Understanding GPA in Pakistan
Grade point average serves as a standardized measure of academic performance across Pakistani higher education institutions. Unlike raw percentage scores, GPA normalizes grades across courses with varying credit loads, giving more weight to high-credit courses.
Pakistani universities use three primary grading systems:
- Four-point scale — most common in undergraduate programmes, ranging from 0 (F) to 4.0 (A).
- Five-point scale — used by some universities and their postgraduate programmes, ranging from 0 (F) to 5.0 (A).
- Specialized five-point scale — Quaid-e-Azam University's unique system with grades A, B, C, and F only (no positive or negative modifiers).
Your institution's portal typically displays the exact scale and corresponding grade points.

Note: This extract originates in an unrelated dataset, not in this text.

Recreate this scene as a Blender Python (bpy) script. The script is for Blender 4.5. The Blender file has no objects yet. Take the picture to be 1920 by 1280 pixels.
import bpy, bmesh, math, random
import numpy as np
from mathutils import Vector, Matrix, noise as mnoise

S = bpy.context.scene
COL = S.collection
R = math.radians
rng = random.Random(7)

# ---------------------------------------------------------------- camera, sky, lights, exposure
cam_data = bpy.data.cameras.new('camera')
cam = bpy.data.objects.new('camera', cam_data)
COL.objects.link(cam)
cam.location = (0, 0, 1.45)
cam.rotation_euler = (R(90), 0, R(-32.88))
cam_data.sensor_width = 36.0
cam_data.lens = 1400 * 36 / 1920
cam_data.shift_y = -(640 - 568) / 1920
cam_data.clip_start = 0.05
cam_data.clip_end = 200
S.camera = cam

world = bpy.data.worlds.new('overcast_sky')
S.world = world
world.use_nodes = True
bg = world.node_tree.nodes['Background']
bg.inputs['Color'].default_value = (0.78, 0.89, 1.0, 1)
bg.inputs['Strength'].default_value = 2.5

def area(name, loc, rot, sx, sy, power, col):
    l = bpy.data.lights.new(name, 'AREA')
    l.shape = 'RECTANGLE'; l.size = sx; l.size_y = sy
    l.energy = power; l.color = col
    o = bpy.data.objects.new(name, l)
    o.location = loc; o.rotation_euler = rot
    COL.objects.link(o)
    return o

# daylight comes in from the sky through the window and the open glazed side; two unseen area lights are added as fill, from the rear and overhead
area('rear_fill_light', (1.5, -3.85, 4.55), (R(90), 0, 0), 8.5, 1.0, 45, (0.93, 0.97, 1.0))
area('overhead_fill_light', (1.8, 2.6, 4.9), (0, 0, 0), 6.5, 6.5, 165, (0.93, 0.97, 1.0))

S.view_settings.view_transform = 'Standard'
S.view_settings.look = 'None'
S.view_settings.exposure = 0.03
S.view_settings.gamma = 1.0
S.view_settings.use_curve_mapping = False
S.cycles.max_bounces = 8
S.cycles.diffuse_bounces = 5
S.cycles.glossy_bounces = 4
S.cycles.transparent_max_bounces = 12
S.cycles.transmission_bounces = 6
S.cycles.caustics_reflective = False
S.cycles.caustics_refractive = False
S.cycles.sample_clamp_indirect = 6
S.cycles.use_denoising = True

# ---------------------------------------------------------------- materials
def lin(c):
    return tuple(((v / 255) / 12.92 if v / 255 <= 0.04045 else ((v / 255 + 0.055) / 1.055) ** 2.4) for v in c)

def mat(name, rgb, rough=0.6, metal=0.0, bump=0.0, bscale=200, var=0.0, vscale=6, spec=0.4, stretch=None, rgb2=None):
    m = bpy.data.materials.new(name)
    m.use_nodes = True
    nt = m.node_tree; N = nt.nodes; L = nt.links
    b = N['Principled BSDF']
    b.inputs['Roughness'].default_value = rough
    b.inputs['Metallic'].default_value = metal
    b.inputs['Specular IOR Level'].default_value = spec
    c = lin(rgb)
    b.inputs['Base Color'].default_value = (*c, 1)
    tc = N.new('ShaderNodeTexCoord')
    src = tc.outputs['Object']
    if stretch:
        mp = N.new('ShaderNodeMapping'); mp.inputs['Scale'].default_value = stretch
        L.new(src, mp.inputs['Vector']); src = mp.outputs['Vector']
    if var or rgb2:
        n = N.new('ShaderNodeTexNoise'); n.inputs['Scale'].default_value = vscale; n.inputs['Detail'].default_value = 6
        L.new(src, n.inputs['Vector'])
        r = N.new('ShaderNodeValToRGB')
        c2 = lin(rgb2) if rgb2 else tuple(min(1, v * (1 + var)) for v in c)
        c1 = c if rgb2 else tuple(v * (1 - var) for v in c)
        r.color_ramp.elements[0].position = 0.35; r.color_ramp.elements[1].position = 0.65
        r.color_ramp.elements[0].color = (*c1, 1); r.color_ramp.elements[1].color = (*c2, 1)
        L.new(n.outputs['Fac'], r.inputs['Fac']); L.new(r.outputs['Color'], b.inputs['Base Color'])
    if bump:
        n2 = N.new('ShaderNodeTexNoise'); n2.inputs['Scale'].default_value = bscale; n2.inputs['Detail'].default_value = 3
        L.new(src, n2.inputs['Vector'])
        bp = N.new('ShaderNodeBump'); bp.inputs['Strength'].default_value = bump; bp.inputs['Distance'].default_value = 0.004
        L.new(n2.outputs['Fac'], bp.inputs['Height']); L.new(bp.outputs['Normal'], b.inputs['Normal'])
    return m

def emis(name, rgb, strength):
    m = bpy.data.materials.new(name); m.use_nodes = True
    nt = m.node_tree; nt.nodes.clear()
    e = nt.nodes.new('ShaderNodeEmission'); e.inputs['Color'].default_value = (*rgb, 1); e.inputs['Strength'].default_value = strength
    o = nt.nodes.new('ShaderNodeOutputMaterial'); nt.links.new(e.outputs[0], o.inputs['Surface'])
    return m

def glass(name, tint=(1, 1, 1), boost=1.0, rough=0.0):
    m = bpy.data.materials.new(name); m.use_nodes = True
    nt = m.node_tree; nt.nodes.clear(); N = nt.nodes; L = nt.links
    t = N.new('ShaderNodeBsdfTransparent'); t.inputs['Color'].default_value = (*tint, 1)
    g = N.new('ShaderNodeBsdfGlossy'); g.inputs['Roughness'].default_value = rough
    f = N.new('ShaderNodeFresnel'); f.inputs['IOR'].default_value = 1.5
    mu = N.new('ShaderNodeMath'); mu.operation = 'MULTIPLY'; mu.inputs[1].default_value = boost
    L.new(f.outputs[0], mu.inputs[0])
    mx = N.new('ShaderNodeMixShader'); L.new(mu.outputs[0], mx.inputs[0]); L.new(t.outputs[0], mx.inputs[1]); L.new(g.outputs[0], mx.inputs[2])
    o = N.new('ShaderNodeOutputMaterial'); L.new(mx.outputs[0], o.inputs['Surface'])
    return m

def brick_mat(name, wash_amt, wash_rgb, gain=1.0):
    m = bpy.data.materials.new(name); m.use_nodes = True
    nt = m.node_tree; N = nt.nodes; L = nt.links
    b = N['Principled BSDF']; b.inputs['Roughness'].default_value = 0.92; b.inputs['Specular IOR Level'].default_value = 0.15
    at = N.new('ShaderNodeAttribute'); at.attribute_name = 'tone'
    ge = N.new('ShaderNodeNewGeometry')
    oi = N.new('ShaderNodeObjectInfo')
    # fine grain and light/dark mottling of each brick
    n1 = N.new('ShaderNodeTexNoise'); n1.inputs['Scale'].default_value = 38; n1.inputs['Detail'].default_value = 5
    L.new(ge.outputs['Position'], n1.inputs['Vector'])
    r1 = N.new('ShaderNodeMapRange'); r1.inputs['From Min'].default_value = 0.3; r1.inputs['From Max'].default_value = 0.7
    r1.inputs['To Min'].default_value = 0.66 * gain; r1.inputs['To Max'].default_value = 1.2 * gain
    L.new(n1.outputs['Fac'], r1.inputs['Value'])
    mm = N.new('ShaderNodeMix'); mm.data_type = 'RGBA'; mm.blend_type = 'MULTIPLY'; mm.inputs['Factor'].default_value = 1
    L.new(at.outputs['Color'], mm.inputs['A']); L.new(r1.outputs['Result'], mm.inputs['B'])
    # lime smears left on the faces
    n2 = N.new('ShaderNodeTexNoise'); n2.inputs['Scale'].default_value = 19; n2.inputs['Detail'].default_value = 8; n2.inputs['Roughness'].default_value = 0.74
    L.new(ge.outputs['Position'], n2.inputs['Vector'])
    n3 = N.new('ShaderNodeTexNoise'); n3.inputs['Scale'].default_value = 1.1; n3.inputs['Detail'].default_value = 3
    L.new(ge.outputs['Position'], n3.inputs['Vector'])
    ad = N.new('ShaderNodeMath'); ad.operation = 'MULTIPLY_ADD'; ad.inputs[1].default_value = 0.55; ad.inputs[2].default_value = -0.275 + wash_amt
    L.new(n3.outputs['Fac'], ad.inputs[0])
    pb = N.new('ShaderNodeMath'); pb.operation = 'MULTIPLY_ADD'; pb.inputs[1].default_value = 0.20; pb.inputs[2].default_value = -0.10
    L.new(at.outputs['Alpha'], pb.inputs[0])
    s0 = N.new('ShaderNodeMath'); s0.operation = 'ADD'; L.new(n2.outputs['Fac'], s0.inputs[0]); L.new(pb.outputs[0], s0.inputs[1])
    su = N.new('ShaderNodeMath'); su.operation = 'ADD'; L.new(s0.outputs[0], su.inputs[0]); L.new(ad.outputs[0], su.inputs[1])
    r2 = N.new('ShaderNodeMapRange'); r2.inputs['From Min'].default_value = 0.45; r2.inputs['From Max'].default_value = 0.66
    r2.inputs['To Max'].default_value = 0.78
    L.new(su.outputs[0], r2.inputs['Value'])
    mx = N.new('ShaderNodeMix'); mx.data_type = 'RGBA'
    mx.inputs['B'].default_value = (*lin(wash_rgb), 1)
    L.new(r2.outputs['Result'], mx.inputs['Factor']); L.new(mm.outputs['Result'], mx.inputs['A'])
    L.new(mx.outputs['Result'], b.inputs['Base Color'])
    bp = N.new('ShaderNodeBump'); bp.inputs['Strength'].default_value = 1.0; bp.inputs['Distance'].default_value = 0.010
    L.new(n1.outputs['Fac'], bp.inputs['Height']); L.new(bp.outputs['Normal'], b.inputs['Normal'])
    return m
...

If unsure, check your student handbook or registrar's office.
GPA Calculation Formula
Computing GPA requires two components: your letter grades (converted to grade points) and the credit hours assigned to each course. The formula weights each course by its credit value before averaging.
GPA = Σ(Grade Point × Credit Hours) ÷ Total Credit Hours
Grade Point— Numerical value assigned to each letter grade on your institution's scale (e.g., 4.0 for A on a 4-point scale)Credit Hours— Number of credit hours assigned to each course (typically 1–4 hours depending on course type and duration)Total Credit Hours— Sum of all credit hours for the semester or academic period being calculated
Grade Point Conversion Charts
Before calculating GPA, convert each letter grade to its corresponding grade point value using your institution's official chart.
Four-point scale (most common):
- A = 4.0 | A− = 3.7
- B+ = 3.3 | B = 3.0 | B− = 2.7
- C+ = 2.3 | C = 2.0 | C− = 1.7
- D = 1.0 | F = 0.0
Five-point scale:
- A = 5.0 | A− = 4.5
- B+ = 4.0 | B = 3.5 | B− = 3.0
- C+ = 2.5 | C = 2.0 | C− = 1.5
- D = 1.0 | F = 0.0
Quaid-e-Azam University's modified five-point scale uses only A, B, C, and F (no half-grades), with different numerical equivalents than standard five-point scales. Always verify your institution's exact conversion table.
GPA to Percentage Conversion
Percentage scores and GPA express performance on different scales. Converting between them requires knowing which grading system applies.
On a 4-point scale: multiply GPA by 25 (or GPA × 100 ÷ 4)
Example: A GPA of 3.4 equals 3.4 × 25 = 85% or 3.4 × 100 ÷ 4 = 85%
On a 5-point scale: multiply GPA by 20 (or GPA × 100 ÷ 5)
Example: A GPA of 4.25 equals 4.25 × 20 = 85% or 4.25 × 100 ÷ 5 = 85%
The key relationship: one GPA point represents 25% on a 4-point scale, but only 20% on a 5-point scale. This difference arises because each scale's maximum differs.
Common GPA Calculation Pitfalls
Avoid these frequent mistakes when computing or interpreting your GPA.
- Forgetting credit hour weighting — Multiplying grade points without accounting for credit hours treats a 1-credit elective the same as a 4-credit core course. Always weight by credit hours; courses with higher credits have proportionally larger impacts on your final GPA.
- Misidentifying your institution's scale — Pakistan has three competing systems, and using the wrong conversion chart invalidates your result. Confirm which scale your university uses—4-point, 5-point standard, or 5-point (Quaid-e-Azam)—before converting grades to points.
- Confusing semester GPA with cumulative GPA — Semester GPA reflects only one term's courses, while cumulative GPA (cGPA) averages all semesters completed. When calculating cGPA, you must weight each semester's GPA by its total credit hours, then divide by cumulative credits across all semesters.
- Ignoring failed course retakes — If you retake a failed course and pass, some institutions count only the new grade; others average both attempts or count both. Check your registrar's policy on grade replacement, as it directly affects your cGPA.